Given exercise: Reproduce the listing below in full and without alteration, apart from its pictures.

Material:
____

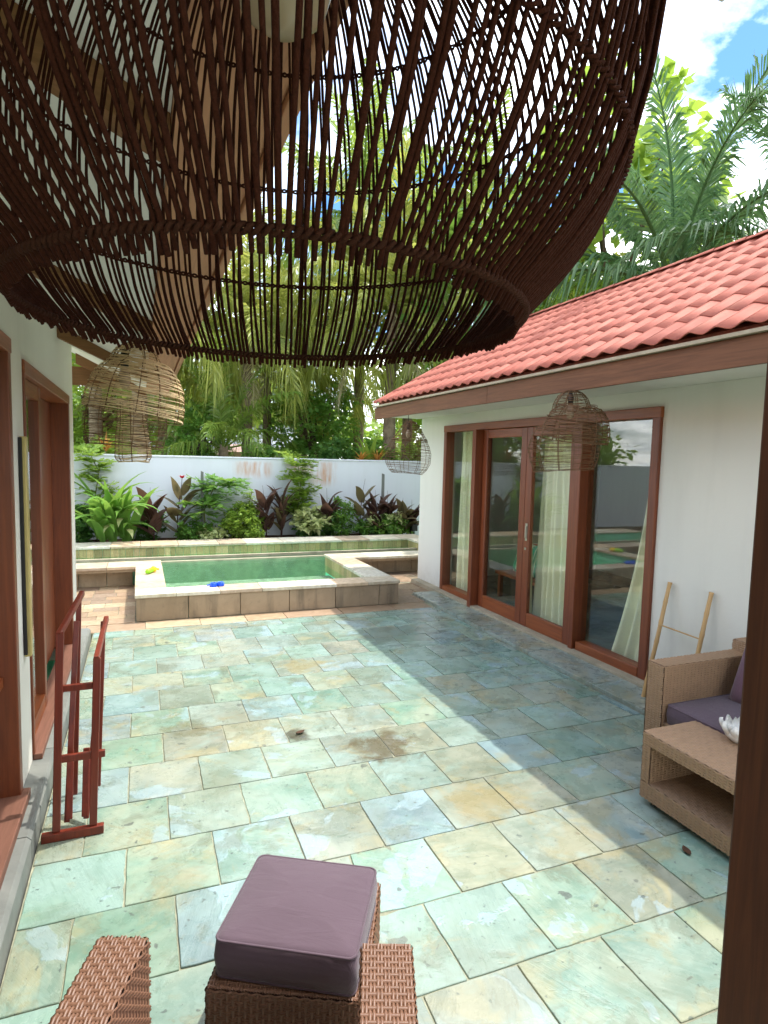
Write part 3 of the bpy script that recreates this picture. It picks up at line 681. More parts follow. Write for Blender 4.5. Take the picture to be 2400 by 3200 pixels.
# ---- bench with striped cushion inside
bench = thing('bench', 'dark wooden bench standing inside the villa', 'bench', (4.65, 6.4, 0.06))
BX(4.42, 4.86, 5.85, 6.95, 0.36, 0.40).build('seat', M['wood_y'], bench, 0.005)
for (bx, by) in ((4.44, 5.9), (4.44, 6.85), (4.79, 5.9), (4.79, 6.85)): BX(bx, bx + 0.05, by, by + 0.05, 0.06, 0.36).build('leg', M['wood_z'], bench)
BX(4.83, 4.86, 5.85, 6.95, 0.401, 0.78).build('backrest', M['wood_y'], bench)
def pillow(name, label, cat, c, sx, sy_, sz, mat, rot=(0, 0, 0), group=None):
    m = MB(); n = 12; vs_ = []
    for s_ in (1, -1):
        for j in range(n + 1):
            for i in range(n + 1):
                u, v = i / n * 2 - 1, j / n * 2 - 1
                e = max(0, (1 - u ** 4)) ** 0.5 * max(0, (1 - v ** 4)) ** 0.5
                pin = 1 - 0.05 * (1 - abs(u)) * 0 - 0.06 * (1 - u * u) * abs(v) ** 6 * 0
                vs_.append((u * sx / 2 * pin, v * sy_ / 2 * pin, s_ * (0.006 + sz / 2 * e)))
    fs = []; N = (n + 1) ** 2
    for j in range(n):
        for i in range(n):
            a = j * (n + 1) + i; fs += [(a, a + 1, a + n + 2, a + n + 1), (N + a, N + a + n + 1, N + a + n + 2, N + a + 1)]
    edge = [i for i in range(n + 1)] + [j * (n + 1) + n for j in range(1, n + 1)] + [n * (n + 1) + i for i in range(n - 1, -1, -1)] + [j * (n + 1) for j in range(n - 1, 0, -1)]
    for a, b in zip(edge, edge[1:] + edge[:1]): fs.append((a, a + N, b + N, b))
    m.add(vs_, fs); o = m.build(name, mat, None, 0, True); o.location = c; o.rotation_euler = rot
    return tag(o, label, cat, group)
pillow('cushion', 'green striped cushion on the bench inside the villa', 'cushion', (4.70, 6.62, 0.59), 0.40, 0.44, 0.14, M['stripe'], (0, R(-72), 0))
pillow('cushion', 'green striped cushion nearer the door gap on the villa bench', 'cushion', (4.70, 6.16, 0.59), 0.40, 0.44, 0.14, M['stripe'], (0, R(-70), R(6)))

# ================================================================== BUNGALOW (left)
bung = thing('bungalow', 'white bungalow with deep timber eave and teak framed openings', 'house', (-1.5, 3, 0))
XL = -0.58; XB = -0.80
wl = MB()
for (a, b) in ((-2.4, 1.2), (3.365, 3.768), (5.975, 6.40)): wl.box(XB, XL, a, b, 0.0, 2.85)
wl.box(XB, XL, 1.2005, 3.3645, 2.375, 2.85); wl.box(XB, XL, 3.7685, 5.9745, 2.33, 2.85)
wl.box(-3.6, XB - 0.001, 6.25, 6.40, 0, 2.85); wl.box(-3.75, -3.6, -2.4, 6.40, 0, 2.85); wl.box(-3.6, XB - 0.001, -2.4, -2.25, 0, 2.85)
wl.build('wall', M['white'], bung)
BX(-3.6, XB, -2.25, 6.25, 0.0, 0.10).build('floor', M['floor_in'], bung)
BX(-3.6, XB, -2.25, 6.25, 2.86, 2.90).build('ceiling', M['ceil'], bung)
def bp(name, *a, mat='wood_z', bev=0.005): return BX(*a).build(name, M[mat], bung, bev)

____

Solution to this task:
Write part 3 of the bpy script that recreates this picture. It picks up at line 681. More parts follow. Write for Blender 4.5. Take the picture to be 2400 by 3200 pixels.
# ---- bench with striped cushion inside
bench = thing('bench', 'dark wooden bench standing inside the villa', 'bench', (4.65, 6.4, 0.06))
BX(4.42, 4.86, 5.85, 6.95, 0.36, 0.40).build('seat', M['wood_y'], bench, 0.005)
for (bx, by) in ((4.44, 5.9), (4.44, 6.85), (4.79, 5.9), (4.79, 6.85)): BX(bx, bx + 0.05, by, by + 0.05, 0.06, 0.36).build('leg', M['wood_z'], bench)
BX(4.83, 4.86, 5.85, 6.95, 0.401, 0.78).build('backrest', M['wood_y'], bench)
def pillow(name, label, cat, c, sx, sy_, sz, mat, rot=(0, 0, 0), group=None):
    m = MB(); n = 12; vs_ = []
    for s_ in (1, -1):
        for j in range(n + 1):
            for i in range(n + 1):
                u, v = i / n * 2 - 1, j / n * 2 - 1
                e = max(0, (1 - u ** 4)) ** 0.5 * max(0, (1 - v ** 4)) ** 0.5
                pin = 1 - 0.05 * (1 - abs(u)) * 0 - 0.06 * (1 - u * u) * abs(v) ** 6 * 0
                vs_.append((u * sx / 2 * pin, v * sy_ / 2 * pin, s_ * (0.006 + sz / 2 * e)))
    fs = []; N = (n + 1) ** 2
    for j in range(n):
        for i in range(n):
            a = j * (n + 1) + i; fs += [(a, a + 1, a + n + 2, a + n + 1), (N + a, N + a + n + 1, N + a + n + 2, N + a + 1)]
    edge = [i for i in range(n + 1)] + [j * (n + 1) + n for j in range(1, n + 1)] + [n * (n + 1) + i for i in range(n - 1, -1, -1)] + [j * (n + 1) for j in range(n - 1, 0, -1)]
    for a, b in zip(edge, edge[1:] + edge[:1]): fs.append((a, a + N, b + N, b))
    m.add(vs_, fs); o = m.build(name, mat, None, 0, True); o.location = c; o.rotation_euler = rot
    return tag(o, label, cat, group)
pillow('cushion', 'green striped cushion on the bench inside the villa', 'cushion', (4.70, 6.62, 0.59), 0.40, 0.44, 0.14, M['stripe'], (0, R(-72), 0))
pillow('cushion', 'green striped cushion nearer the door gap on the villa bench', 'cushion', (4.70, 6.16, 0.59), 0.40, 0.44, 0.14, M['stripe'], (0, R(-70), R(6)))

# ================================================================== BUNGALOW (left)
bung = thing('bungalow', 'white bungalow with deep timber eave and teak framed openings', 'house', (-1.5, 3, 0))
XL = -0.58; XB = -0.80
wl = MB()
for (a, b) in ((-2.4, 1.2), (3.365, 3.768), (5.975, 6.40)): wl.box(XB, XL, a, b, 0.0, 2.85)
wl.box(XB, XL, 1.2005, 3.3645, 2.375, 2.85); wl.box(XB, XL, 3.7685, 5.9745, 2.33, 2.85)
wl.box(-3.6, XB - 0.001, 6.25, 6.40, 0, 2.85); wl.box(-3.75, -3.6, -2.4, 6.40, 0, 2.85); wl.box(-3.6, XB - 0.001, -2.4, -2.25, 0, 2.85)
wl.build('wall', M['white'], bung)
BX(-3.6, XB, -2.25, 6.25, 0.0, 0.10).build('floor', M['floor_in'], bung)
BX(-3.6, XB, -2.25, 6.25, 2.86, 2.90).build('ceiling', M['ceil'], bung)
def bp(name, *a, mat='wood_z', bev=0.005): return BX(*a).build(name, M[mat], bung, bev)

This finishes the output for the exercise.